The unusual has become the norm when Liverpool face Sunderland. The Mackems became the first Second Division side to reach the FA Cup Final in 10 years when they took on the Reds at Wembley in 1992 and lost - largely down to a rare Michael Thomas stunner. More recently, Gary McAllister won a penalty for Liverpool at the Stadium of Light when he appeared to have been fouled closer to the centre circle, Sunderland managed to take four points off the Reds in their disastrous 2002/03 relegation season - they only took 15 off everyone else - while, perhaps most staggeringly, Liverpool once won a game on Wearside thanks to goals from Momo Sissoko and Andriy Voronin. Then, of course, came last season’s beach ball.

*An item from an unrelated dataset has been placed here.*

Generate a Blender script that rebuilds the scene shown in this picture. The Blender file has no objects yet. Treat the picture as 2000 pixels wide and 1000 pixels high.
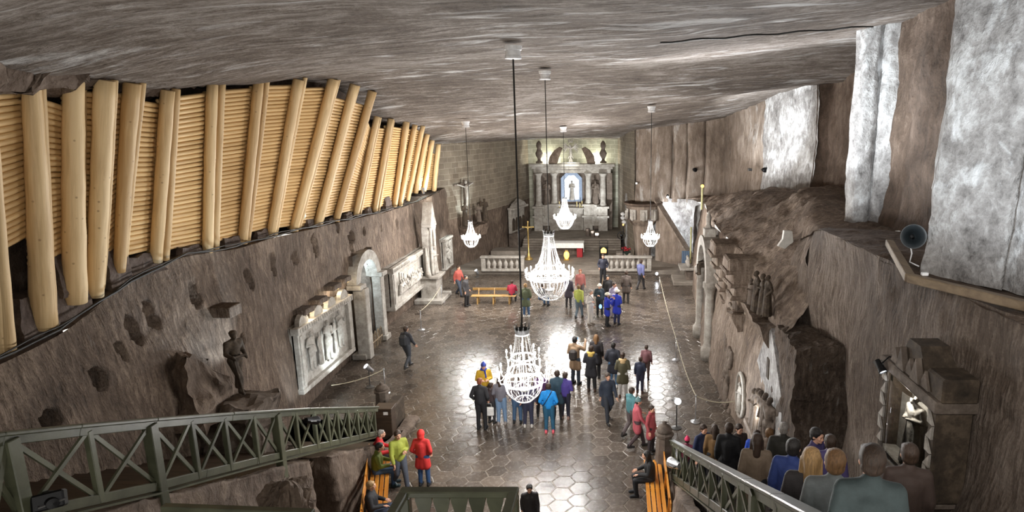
import bpy, math, random
from mathutils import Vector, Matrix, noise
random.seed(7)
SC = bpy.context.scene
COL = SC.collection
R = math.radians
# ------------------------------------------------------------ camera model (f, principal point in 2000x1000 pixels)
F, CX, CY, H = 1246.0, 1210.0, 500.0, 9.7
PITCH = math.atan((CY - 237) / F)
CP, SP = math.cos(PITCH), math.sin(PITCH)
def ray(x, y):
    u = (x - CX) / F; v = (CY - y) / F
    return (u, CP + v * SP, -SP + v * CP)
def PF(x, y, z=0.0):
    d = ray(x, y); t = (z - H) / d[2]; return Vector((d[0] * t, d[1] * t, z))
def PX(x, y, X):
    d = ray(x, y); t = X / d[0]; return Vector((X, d[1] * t, H + d[2] * t))
def PY(x, y, Y):
    d = ray(x, y); t = Y / d[1]; return Vector((d[0] * t, Y, H + d[2] * t))
def PS(x, y, fz):
    """meet the ray with the surface z = fz(Y) (a stair slope)"""
    d = ray(x, y); lo, hi = 1.0, 60.0
    g = lambda Y: (H + d[2] * Y / d[1]) - fz(Y)
    for _ in range(60):
        m = (lo + hi) / 2
        if g(m) > 0: lo = m
        else: hi = m
    t = lo / d[1]; return Vector((d[0] * t, lo, H + d[2] * t))
cam = bpy.data.objects.new('camera', bpy.data.cameras.new('camera'))
COL.objects.link(cam); SC.camera = cam
cam.location = (0, 0, H); cam.rotation_euler = (R(90) - PITCH, 0, 0)
cam.data.sensor_width = 36; cam.data.lens = F / 2000 * 36
cam.data.shift_x = (1000 - CX) / 2000.0
cam.data.clip_start = 0.05; cam.data.clip_end = 300
# ------------------------------------------------------------ materials
def lin(c):
    f = lambda v: v / 12.92 if v <= 0.04045 else ((v + 0.055) / 1.055) ** 2.4
    return tuple(f(v / 255.0) for v in c) + (1.0,)
class NT:
    def __init__(s, name):
        s.m = bpy.data.materials.new(name); s.m.use_nodes = True
        s.t = s.m.node_tree; s.n = s.t.nodes; s.l = s.t.links
        s.b = s.n['Principled BSDF']
    def node(s, typ, **kw):
        x = s.n.new(typ)
        for k, v in kw.items(): setattr(x, k, v)
        return x
    def link(s, a, b): s.l.new(a, b)
    def setin(s, node, key, v):
        if hasattr(v, 'links') or isinstance(v, bpy.types.NodeSocket): s.l.new(v, node.inputs[key])
        else: node.inputs[key].default_value = v
    def math(s, op, a, b=0.0, c=None):
        x = s.node('ShaderNodeMath', operation=op); s.setin(x, 0, a); s.setin(x, 1, b)
        if c is not None: s.setin(x, 2, c)
        return x.outputs[0]
    def coords(s, scale=(1, 1, 1), rot=(0, 0, 0), kind='Object'):
        tc = s.node('ShaderNodeTexCoord'); mp = s.node('ShaderNodeMapping')
        s.link(tc.outputs[kind], mp.inputs[0]); mp.inputs['Scale'].default_value = scale
        mp.inputs['Rotation'].default_value = rot
        return mp.outputs[0]
    def noise(s, vec, scale, detail=4, rough=0.55, dist=0.0):
        x = s.node('ShaderNodeTexNoise'); s.link(vec, x.inputs['Vector'])
        x.inputs['Scale'].default_value = scale; x.inputs['Detail'].default_value = detail
        x.inputs['Roughness'].default_value = rough; x.inputs['Distortion'].default_value = dist
        return x.outputs[0]
    def ramp(s, fac, stops):
        x = s.node('ShaderNodeValToRGB'); s.link(fac, x.inputs[0]); e = x.color_ramp.elements
        while len(e) < len(stops): e.new(0.5)
        for i, (p, c) in enumerate(stops):
            e[i].position = p; e[i].color = c if len(c) == 4 else lin(c)
        return x.outputs[0]
    def mix(s, fac, a, b, mode='MIX'):
        x = s.node('ShaderNodeMix', data_type='RGBA', blend_type=mode)
        s.setin(x, 0, fac); s.setin(x, 6, a); s.setin(x, 7, b)
        return x.outputs[2]
    def bump(s, h, strength=0.5, dist=0.05, prev=None):
        x = s.node('ShaderNodeBump'); s.link(h, x.inputs['Height'])
        x.inputs['Strength'].default_value = strength; x.inputs['Distance'].default_value = dist
        if prev is not None: s.link(prev, x.inputs['Normal'])
        return x.outputs[0]
    def out(s, color=None, rough=None, normal=None, metal=None):
        if color is not None: s.setin(s.b, 'Base Color', color)
        if rough is not None: s.setin(s.b, 'Roughness', rough)
        if metal is not None: s.b.inputs['Metallic'].default_value = metal
        if normal is not None: s.link(normal, s.b.inputs['Normal'])
        return s.m
MATS = {}
def plain(name, rgb, rough=0.6, metal=0.0, var=0.12, scale=9.0, bump=0.15, emit=0.0, spec=None):
    """small-scale mottled surface of one colour"""
    if name in MATS: return MATS[name]
    n = NT(name); v = n.coords(); c = lin(rgb)
    a = tuple(x * (1 - var) for x in c[:3]) + (1,); b = tuple(min(1, x * (1 + var)) for x in c[:3]) + (1,)
    f = n.noise(v, scale, 3)
    col = n.ramp(f, [(0.3, a), (0.7, b)])
    nm = n.bump(n.noise(v, scale * 4, 2), bump, 0.01) if bump else None
    m = n.out(col, rough, nm, metal)
    if emit:
        n.link(col, n.b.inputs['Emission Color']); n.b.inputs['Emission Strength'].default_value = emit
    if spec is not None: n.b.inputs['Specular IOR Level'].default_value = spec
    MATS[name] = m; return m
def rock(name, dark, mid, light, grain=(1, 1, 1), rot=(0, 0, 0), gs=3.0, bump=0.6, bd=0.08, salt=None, salt_at=0.62, rough=0.85, big=0.35, fine=18.0):
    n = NT(name); v = n.coords(); g = n.coords(grain, rot)
    f1 = n.noise(v, big, 6, 0.6, 0.4); f2 = n.noise(g, gs, 6, 0.62, 0.3); f3 = n.noise(v, fine, 4, 0.7)
    s = n.math('ADD', n.math('MULTIPLY', f1, 0.42), n.math('ADD', n.math('MULTIPLY', f2, 0.4), n.math('MULTIPLY', f3, 0.18)))
    col = n.ramp(s, [(0.36, dark), (0.5, mid), (0.64, light)])
    if salt:
        sm = n.math('ADD', n.math('MULTIPLY', n.noise(g, gs * 0.45, 7, 0.6, 0.6), 0.75), n.math('MULTIPLY', n.noise(v, big * 0.8, 3), 0.35))
        fac = n.ramp(sm, [(salt_at, (0, 0, 0, 1)), (salt_at + 0.13, (1, 1, 1, 1))])
        col = n.mix(n.math('MULTIPLY', fac, 0.85), col, lin(salt))
    nm = n.bump(f2, bump, bd); nm = n.bump(f3, bump * 0.55, bd * 0.35, nm); nm = n.bump(f1, bump * 0.6, bd * 4, nm)
    MATS[name] = n.out(col, rough, nm); n.b.inputs['Specular IOR Level'].default_value = 0.35
    return MATS[name]
# rock of the cavern
M_CEIL = rock('ceiling_rock', (58, 50, 44), (106, 96, 88), (164, 157, 151), (0.5, 2.3, 1.2), (0, 0, R(-8)), 2.3, 1.0, 0.16, (214, 214, 214), 0.60, big=0.2, fine=9)
M_LEFT = rock('left_wall_rock', (54, 44, 37), (102, 87, 75), (152, 134, 118), (1.0, 1.9, 0.45), (R(32), 0, 0), 4.6, 1.3, 0.10, (188, 186, 184), 0.70)
M_RIGHT = rock('right_wall_rock', (62, 52, 44), (114, 99, 87), (164, 149, 135), (1.4, 1.6, 0.4), (R(-16), 0, 0), 4.4, 1.1, 0.09, (180, 172, 164), 0.80)
M_NEAR = rock('picked_rock', (54, 44, 37), (104, 90, 79), (160, 146, 134), (1.6, 2.6, 0.4), (R(-18), 0, 0), 6.5, 1.4, 0.08, (205, 202, 198), 0.70, fine=26)
M_PALE = rock('pale_salt_rock', (84, 80, 78), (150, 147, 145), (204, 204, 204), (1, 1, 0.7), (0, 0, 0), 4.2, 0.9, 0.09, (226, 228, 230), 0.60, fine=14, big=.6)
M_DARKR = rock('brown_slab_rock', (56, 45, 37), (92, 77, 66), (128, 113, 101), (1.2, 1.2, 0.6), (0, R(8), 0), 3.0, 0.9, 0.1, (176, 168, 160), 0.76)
M_SLAB = rock('slabbed_rock', (86, 74, 64), (126, 112, 100), (164, 152, 141), (1.6, 1.6, 0.4), (0, 0, 0), 2.2, 0.7, 0.08, (206, 204, 200), 0.64)
M_STAIRR = rock('stair_rock', (62, 51, 43), (100, 86, 75), (138, 122, 108), (1.3, 1.3, 0.45), (R(12), 0, 0), 3.6, 0.9, 0.08)
M_STONE = rock('carved_salt', (112, 105, 97), (152, 146, 138), (186, 182, 175), (1, 1, 1), (0, 0, 0), 4.0, 0.35, 0.03, big=0.9)
M_STONED = rock('dark_carved_salt', (66, 57, 50), (98, 87, 78), (132, 120, 110), (1, 1, 1), (0, 0, 0), 4.0, 0.45, 0.03, big=0.9)
M_STATUE = rock('statue_stone', (38, 32, 26), (64, 54, 44), (96, 83, 69), (1, 1, 1), (0, 0, 0), 6.0, 0.4, 0.02, big=1.4)
M_WEDGE = rock('wedge_rock', (54, 45, 41), (88, 76, 70), (122, 110, 102), (1, 1, 0.6), (0, 0, 0), 4.0, 0.8, 0.05, big=1.0)
def brick_mat(name, c1, c2, mort, sc=1.0, rough=0.85):
    n = NT(name); uv = n.coords(kind='UV')
    wob = n.noise(uv, 1.4, 3)
    cm = n.node('ShaderNodeVectorMath', operation='MULTIPLY_ADD')
    n.link(wob, cm.inputs[0]); cm.inputs[1].default_value = (0.16, 0.16, 0); n.link(uv, cm.inputs[2])
    b = n.node('ShaderNodeTexBrick'); n.link(cm.outputs[0], b.inputs['Vector'])
    b.inputs['Scale'].default_value = sc; b.inputs['Mortar Size'].default_value = 0.022
    b.inputs['Brick Width'].default_value = 0.75; b.inputs['Row Height'].default_value = 0.36
    b.inputs['Color1'].default_value = lin(c1); b.inputs['Color2'].default_value = lin(c2); b.inputs['Mortar'].default_value = lin(mort)
    b.inputs['Mortar Smooth'].default_value = 0.4
    v = n.coords(); f = n.noise(v, 1.2, 6, 0.65); f3 = n.noise(v, 14, 4)
    col = n.mix(n.math('MULTIPLY', f, 0.9), b.outputs['Color'], lin((72, 62, 52)))
    nm = n.bump(b.outputs['Fac'], 0.5, -0.04); nm = n.bump(f3, 0.5, 0.03, nm)
    MATS[name] = n.out(col, rough, nm); return MATS[name]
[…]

Perhaps the greatest travesty of the fallout from Saturday’s game - the controversial goal and Liverpool’s inability to win yet again - was that two more goals from the excellent Darren Bent were again overlooked. The Reds struggled to cope with the forward’s movement all afternoon, and again conceded the kind of goal that they have been accustomed to letting in so far season, as they once again failed to cut out a cross, and once again stood static as a forward profited. For Bent read Carlos Tévez, Dimitar Berbatov (three times) and Pepe Reina’s unfortunate own goal against Arsenal, under pressure from Marouane Chamakh. If Liverpool’s opener was unexpected, the manner of the goal that put Sunderland was sadly all too predictable.
Whatever the obvious problems they face going forward - although Torres has now set up four of the five league goals the Reds have scored when he’s been on the pitch this season; he scored the other one - the full-back positions remain Liverpool’s weakness. Paul Konchesky limped off on Saturday and, despite an encouraging debut at Birmingham City, has struggled to find his feet under a new club with his old manager, while Glen Johnson has turned into the sort of expensive enigma that the club could have done without at this juncture in their history. Whether or not their deputies, reluctant left-back Daniel Agger and the promising right-sided Martin Kelly, will be given a chance in the Europa League at Utrecht on Thursday remains to be seen - Agger surely will due to Konchesky’s injury - but the Reds will seek to improve upon recent defensive frailties in the Netherlands. Do that, and there is a chance that forward thinkers like Kuyt - desperate to play at his first professional club - will be given the chances to score the goals to win the game - goals that will be greatly accepted at the moment, in whichever strange circumstances they occur.